Stored data entries -

■ ■ ■ ■

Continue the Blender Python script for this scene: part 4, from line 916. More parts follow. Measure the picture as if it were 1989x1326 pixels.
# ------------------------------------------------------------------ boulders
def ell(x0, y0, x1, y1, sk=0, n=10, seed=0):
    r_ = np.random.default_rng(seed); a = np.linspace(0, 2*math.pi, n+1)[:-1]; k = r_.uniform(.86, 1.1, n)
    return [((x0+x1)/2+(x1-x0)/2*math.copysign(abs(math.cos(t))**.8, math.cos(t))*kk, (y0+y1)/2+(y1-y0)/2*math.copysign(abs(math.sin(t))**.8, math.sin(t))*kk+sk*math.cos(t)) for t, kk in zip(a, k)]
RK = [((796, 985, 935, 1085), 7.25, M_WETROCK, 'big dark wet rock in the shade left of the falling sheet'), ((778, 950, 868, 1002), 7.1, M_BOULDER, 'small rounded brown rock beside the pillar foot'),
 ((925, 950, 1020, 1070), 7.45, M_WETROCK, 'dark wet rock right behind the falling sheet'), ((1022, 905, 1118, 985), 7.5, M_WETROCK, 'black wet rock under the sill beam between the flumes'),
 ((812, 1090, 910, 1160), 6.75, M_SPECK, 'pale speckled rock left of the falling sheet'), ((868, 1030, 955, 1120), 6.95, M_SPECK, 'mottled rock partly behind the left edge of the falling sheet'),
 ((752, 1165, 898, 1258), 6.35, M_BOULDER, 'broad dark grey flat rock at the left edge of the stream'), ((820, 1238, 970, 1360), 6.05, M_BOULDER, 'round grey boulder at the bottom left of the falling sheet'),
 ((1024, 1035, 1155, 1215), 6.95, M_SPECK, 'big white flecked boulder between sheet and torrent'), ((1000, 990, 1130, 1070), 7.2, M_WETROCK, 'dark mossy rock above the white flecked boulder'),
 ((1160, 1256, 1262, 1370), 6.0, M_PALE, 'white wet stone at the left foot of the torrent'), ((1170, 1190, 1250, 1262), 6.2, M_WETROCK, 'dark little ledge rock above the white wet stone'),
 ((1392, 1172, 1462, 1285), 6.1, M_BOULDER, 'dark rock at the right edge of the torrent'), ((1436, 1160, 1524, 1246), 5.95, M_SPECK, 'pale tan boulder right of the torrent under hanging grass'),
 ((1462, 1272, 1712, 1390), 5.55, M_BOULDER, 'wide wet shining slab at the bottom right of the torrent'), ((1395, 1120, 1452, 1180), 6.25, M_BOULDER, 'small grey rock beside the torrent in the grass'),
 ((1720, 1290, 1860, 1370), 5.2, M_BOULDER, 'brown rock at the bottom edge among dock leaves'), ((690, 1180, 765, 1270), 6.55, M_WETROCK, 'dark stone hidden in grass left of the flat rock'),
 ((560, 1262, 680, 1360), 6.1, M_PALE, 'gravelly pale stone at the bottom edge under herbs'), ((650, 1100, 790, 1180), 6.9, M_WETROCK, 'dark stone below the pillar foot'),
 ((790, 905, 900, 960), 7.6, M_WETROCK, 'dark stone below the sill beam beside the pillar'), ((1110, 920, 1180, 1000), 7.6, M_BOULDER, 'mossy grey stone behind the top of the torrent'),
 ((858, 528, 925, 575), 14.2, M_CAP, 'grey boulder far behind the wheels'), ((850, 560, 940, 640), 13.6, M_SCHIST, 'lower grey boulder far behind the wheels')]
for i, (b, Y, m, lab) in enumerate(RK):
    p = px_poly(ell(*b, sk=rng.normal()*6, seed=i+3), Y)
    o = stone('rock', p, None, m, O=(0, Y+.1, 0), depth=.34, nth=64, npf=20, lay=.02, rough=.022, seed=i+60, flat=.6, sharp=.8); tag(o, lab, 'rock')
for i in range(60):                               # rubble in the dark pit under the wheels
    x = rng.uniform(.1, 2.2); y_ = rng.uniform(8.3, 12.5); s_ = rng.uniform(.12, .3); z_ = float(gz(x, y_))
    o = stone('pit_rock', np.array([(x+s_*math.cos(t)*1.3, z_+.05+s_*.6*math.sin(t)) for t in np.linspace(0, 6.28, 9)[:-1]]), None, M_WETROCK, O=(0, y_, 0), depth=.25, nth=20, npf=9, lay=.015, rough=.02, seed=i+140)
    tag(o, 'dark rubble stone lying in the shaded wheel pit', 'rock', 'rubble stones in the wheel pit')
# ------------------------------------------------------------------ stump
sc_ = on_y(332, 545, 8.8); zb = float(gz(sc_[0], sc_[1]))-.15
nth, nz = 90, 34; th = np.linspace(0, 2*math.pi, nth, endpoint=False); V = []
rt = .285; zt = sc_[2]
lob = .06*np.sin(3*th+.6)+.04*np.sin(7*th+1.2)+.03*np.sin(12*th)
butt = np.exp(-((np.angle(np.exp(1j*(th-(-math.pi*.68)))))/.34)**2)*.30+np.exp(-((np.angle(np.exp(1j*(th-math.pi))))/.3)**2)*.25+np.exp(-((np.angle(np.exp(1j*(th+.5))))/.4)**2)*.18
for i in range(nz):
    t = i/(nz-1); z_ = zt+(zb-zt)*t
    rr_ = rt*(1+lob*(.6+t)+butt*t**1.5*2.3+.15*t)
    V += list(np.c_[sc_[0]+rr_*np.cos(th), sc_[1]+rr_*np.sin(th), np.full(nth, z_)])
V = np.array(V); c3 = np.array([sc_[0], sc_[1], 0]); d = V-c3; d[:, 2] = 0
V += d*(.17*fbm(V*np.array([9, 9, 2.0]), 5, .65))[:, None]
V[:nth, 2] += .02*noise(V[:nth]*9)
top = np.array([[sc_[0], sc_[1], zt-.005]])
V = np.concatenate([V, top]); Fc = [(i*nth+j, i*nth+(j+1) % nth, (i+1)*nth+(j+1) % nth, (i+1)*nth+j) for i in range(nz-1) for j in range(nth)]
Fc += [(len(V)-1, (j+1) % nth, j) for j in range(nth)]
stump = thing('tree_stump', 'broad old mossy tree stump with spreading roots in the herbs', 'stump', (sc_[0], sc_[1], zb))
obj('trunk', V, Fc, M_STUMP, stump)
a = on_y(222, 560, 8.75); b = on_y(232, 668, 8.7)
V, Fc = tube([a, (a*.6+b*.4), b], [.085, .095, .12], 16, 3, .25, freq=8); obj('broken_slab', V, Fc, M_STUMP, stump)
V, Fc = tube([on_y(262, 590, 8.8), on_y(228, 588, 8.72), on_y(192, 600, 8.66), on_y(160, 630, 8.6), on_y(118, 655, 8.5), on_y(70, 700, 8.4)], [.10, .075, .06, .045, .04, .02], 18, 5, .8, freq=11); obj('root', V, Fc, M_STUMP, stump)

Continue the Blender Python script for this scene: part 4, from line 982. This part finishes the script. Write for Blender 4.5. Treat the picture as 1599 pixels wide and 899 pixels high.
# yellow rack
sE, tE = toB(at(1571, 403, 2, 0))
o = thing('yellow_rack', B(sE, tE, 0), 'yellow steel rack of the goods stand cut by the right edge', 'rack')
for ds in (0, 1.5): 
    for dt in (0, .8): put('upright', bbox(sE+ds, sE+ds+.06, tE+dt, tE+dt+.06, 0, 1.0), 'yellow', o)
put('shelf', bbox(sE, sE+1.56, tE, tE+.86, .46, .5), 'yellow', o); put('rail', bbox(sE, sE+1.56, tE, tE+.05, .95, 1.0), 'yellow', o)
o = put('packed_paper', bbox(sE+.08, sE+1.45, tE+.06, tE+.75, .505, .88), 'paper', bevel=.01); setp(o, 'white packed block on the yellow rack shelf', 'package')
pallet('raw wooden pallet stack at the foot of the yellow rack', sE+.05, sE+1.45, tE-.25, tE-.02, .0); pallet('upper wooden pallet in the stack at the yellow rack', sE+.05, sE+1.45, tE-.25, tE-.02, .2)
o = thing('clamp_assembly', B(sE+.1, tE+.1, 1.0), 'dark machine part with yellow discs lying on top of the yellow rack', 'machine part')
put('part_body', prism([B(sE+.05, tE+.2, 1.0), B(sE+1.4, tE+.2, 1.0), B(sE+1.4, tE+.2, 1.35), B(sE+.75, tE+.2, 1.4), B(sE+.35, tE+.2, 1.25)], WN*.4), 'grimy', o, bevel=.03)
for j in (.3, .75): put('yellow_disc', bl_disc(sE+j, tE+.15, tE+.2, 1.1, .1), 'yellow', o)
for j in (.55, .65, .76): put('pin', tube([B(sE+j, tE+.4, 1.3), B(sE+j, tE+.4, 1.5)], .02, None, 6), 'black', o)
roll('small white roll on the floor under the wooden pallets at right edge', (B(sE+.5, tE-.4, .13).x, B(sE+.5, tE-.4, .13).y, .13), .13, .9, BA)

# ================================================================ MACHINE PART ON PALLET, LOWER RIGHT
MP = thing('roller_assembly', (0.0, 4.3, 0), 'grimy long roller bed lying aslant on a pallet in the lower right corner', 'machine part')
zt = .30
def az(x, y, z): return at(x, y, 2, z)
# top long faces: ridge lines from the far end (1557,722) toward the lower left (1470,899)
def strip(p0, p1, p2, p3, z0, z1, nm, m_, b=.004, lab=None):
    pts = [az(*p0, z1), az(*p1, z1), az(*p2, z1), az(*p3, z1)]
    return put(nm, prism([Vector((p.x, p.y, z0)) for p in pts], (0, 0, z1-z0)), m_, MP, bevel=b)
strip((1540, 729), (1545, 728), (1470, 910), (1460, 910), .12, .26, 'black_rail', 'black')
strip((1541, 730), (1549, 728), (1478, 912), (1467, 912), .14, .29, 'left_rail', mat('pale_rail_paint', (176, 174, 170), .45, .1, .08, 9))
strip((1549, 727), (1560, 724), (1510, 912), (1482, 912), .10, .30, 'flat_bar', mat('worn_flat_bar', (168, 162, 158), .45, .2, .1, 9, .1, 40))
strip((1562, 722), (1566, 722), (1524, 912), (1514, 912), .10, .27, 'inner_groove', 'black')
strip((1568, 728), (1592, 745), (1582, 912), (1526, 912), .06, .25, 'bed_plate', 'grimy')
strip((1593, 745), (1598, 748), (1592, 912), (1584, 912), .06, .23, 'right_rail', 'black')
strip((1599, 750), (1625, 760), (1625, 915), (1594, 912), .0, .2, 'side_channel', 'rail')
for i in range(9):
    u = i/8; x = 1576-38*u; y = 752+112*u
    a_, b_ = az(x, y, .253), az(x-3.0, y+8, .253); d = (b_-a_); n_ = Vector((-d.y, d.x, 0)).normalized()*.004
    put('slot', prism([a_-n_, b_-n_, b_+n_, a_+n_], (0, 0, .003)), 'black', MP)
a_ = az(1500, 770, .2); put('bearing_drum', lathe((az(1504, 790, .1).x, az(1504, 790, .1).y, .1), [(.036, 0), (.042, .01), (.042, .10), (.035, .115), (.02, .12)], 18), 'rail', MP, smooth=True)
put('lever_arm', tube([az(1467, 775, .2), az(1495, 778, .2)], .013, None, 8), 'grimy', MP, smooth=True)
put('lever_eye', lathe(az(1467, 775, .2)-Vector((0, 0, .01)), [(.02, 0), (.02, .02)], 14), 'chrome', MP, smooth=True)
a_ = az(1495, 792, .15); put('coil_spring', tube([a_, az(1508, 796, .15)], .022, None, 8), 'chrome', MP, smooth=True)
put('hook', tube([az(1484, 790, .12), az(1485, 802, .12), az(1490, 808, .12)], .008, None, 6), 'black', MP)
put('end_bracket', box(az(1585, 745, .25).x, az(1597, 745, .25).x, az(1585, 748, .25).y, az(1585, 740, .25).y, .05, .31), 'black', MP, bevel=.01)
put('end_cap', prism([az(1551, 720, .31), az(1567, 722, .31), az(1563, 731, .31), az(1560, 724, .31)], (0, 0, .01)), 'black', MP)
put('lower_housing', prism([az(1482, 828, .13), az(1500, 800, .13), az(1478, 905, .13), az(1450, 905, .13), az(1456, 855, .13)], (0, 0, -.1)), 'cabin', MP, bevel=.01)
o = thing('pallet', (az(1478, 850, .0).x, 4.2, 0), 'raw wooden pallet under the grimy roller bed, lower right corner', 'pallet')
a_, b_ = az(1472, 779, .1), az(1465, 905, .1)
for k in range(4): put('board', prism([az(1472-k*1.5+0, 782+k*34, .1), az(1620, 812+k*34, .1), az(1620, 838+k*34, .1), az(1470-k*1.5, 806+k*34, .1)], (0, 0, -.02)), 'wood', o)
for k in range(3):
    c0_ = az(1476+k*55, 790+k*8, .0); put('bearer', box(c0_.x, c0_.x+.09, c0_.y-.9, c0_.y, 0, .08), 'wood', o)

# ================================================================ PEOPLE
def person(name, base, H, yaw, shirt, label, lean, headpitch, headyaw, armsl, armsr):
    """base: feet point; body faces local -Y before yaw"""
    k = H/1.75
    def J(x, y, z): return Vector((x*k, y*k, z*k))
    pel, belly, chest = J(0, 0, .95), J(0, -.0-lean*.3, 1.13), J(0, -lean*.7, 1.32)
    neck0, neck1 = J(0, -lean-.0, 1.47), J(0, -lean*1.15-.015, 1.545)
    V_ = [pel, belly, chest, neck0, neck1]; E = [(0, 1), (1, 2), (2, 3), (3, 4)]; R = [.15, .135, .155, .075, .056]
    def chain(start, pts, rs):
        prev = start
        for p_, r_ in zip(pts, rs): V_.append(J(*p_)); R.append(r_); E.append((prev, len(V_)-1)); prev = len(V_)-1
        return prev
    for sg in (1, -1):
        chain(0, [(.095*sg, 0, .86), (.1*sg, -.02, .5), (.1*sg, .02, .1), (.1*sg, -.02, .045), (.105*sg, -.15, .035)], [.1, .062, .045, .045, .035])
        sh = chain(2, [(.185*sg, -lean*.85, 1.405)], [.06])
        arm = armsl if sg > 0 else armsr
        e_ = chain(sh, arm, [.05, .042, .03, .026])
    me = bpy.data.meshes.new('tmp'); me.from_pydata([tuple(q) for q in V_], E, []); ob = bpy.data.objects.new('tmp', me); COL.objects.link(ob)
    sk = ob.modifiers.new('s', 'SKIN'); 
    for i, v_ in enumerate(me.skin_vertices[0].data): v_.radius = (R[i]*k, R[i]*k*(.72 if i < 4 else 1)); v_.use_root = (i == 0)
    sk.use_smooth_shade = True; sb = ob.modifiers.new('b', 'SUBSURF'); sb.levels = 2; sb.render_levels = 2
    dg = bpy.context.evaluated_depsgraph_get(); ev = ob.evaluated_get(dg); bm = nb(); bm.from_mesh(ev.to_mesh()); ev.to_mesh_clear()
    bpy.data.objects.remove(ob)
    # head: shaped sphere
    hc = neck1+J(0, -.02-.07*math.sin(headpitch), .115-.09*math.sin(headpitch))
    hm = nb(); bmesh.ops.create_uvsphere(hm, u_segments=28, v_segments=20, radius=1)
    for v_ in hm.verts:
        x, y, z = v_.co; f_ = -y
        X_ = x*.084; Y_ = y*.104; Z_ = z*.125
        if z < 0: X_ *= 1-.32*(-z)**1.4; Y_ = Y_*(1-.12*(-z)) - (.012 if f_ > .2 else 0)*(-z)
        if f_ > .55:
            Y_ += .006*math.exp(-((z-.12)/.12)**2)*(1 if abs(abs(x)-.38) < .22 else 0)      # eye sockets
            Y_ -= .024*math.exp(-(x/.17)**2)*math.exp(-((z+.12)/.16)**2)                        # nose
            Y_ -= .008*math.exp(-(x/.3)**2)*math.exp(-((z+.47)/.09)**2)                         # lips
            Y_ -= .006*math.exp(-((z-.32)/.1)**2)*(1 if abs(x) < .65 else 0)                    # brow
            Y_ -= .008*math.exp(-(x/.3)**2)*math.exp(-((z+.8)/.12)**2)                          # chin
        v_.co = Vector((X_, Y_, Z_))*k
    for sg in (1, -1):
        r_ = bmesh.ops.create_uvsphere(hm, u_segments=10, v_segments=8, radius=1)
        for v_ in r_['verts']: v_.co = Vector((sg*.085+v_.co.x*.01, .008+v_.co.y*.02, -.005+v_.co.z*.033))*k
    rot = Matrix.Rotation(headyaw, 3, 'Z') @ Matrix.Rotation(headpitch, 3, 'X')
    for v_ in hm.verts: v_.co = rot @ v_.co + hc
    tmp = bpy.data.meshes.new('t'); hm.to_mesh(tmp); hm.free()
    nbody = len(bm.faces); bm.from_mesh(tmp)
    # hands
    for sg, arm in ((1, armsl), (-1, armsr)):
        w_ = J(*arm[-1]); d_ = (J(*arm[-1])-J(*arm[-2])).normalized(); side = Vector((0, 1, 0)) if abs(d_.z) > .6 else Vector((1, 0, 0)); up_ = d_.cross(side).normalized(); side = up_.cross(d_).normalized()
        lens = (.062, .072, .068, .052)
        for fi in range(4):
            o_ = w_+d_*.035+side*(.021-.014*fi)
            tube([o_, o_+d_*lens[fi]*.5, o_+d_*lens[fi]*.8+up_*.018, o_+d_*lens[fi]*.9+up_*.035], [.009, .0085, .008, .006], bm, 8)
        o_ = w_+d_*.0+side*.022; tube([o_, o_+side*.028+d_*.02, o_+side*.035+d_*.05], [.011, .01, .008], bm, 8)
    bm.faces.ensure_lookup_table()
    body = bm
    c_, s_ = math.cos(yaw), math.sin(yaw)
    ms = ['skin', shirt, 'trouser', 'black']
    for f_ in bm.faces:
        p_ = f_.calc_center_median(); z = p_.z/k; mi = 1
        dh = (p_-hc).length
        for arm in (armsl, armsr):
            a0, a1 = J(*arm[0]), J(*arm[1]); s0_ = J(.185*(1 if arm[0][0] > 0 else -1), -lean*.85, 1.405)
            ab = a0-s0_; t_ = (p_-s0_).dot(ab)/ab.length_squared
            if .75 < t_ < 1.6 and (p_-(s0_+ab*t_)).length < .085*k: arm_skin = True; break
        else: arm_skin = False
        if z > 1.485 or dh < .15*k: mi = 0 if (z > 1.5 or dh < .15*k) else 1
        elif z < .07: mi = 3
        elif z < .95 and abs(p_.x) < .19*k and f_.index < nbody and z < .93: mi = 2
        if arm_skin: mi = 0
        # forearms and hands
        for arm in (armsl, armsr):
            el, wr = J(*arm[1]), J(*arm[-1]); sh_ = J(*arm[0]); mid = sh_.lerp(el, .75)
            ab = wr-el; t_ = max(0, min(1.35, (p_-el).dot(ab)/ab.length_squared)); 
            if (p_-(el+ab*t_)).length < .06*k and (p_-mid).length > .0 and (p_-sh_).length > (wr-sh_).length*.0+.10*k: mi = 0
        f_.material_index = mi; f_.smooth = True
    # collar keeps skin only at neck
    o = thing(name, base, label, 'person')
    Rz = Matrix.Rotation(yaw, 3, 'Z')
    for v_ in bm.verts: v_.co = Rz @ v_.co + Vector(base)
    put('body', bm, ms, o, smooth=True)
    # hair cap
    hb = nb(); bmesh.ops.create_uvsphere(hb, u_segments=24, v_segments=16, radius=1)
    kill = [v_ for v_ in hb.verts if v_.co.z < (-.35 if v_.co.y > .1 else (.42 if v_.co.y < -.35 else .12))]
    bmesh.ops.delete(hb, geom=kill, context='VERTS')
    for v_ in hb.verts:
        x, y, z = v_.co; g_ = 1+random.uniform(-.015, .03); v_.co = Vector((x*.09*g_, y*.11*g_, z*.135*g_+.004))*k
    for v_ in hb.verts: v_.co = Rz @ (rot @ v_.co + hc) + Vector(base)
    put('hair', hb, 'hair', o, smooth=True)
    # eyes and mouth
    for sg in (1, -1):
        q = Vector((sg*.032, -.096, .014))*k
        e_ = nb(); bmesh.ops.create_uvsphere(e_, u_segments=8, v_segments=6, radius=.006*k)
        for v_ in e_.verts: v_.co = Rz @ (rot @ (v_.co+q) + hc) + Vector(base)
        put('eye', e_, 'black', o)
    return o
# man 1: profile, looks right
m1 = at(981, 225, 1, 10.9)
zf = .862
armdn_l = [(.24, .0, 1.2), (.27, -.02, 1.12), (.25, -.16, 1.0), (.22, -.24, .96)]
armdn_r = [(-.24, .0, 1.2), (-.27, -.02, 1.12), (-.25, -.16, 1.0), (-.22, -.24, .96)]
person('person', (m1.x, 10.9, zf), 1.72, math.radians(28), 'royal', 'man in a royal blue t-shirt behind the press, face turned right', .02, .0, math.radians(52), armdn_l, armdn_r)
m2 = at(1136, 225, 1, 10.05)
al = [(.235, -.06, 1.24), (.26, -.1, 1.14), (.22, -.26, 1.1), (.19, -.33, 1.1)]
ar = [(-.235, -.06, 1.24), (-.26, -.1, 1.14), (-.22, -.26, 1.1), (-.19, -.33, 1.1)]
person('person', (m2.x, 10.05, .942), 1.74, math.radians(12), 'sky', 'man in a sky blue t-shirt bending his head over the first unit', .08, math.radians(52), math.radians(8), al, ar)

■ ■ ■ ■

WHAT TO WORK ON -
Quote the listing above, but only from the line that shows "899 pixels high." through the line that shows "roll('small white roll".

COMPLETE ANSWER -
Continue the Blender Python script for this scene: part 4, from line 982. This part finishes the script. Write for Blender 4.5. Treat the picture as 1599 pixels wide and 899 pixels high.
# yellow rack
sE, tE = toB(at(1571, 403, 2, 0))
o = thing('yellow_rack', B(sE, tE, 0), 'yellow steel rack of the goods stand cut by the right edge', 'rack')
for ds in (0, 1.5): 
    for dt in (0, .8): put('upright', bbox(sE+ds, sE+ds+.06, tE+dt, tE+dt+.06, 0, 1.0), 'yellow', o)
put('shelf', bbox(sE, sE+1.56, tE, tE+.86, .46, .5), 'yellow', o); put('rail', bbox(sE, sE+1.56, tE, tE+.05, .95, 1.0), 'yellow', o)
o = put('packed_paper', bbox(sE+.08, sE+1.45, tE+.06, tE+.75, .505, .88), 'paper', bevel=.01); setp(o, 'white packed block on the yellow rack shelf', 'package')
pallet('raw wooden pallet stack at the foot of the yellow rack', sE+.05, sE+1.45, tE-.25, tE-.02, .0); pallet('upper wooden pallet in the stack at the yellow rack', sE+.05, sE+1.45, tE-.25, tE-.02, .2)
o = thing('clamp_assembly', B(sE+.1, tE+.1, 1.0), 'dark machine part with yellow discs lying on top of the yellow rack', 'machine part')
put('part_body', prism([B(sE+.05, tE+.2, 1.0), B(sE+1.4, tE+.2, 1.0), B(sE+1.4, tE+.2, 1.35), B(sE+.75, tE+.2, 1.4), B(sE+.35, tE+.2, 1.25)], WN*.4), 'grimy', o, bevel=.03)
for j in (.3, .75): put('yellow_disc', bl_disc(sE+j, tE+.15, tE+.2, 1.1, .1), 'yellow', o)
for j in (.55, .65, .76): put('pin', tube([B(sE+j, tE+.4, 1.3), B(sE+j, tE+.4, 1.5)], .02, None, 6), 'black', o)
roll('small white roll on the floor under the wooden pallets at right edge', (B(sE+.5, tE-.4, .13).x, B(sE+.5, tE-.4, .13).y, .13), .13, .9, BA)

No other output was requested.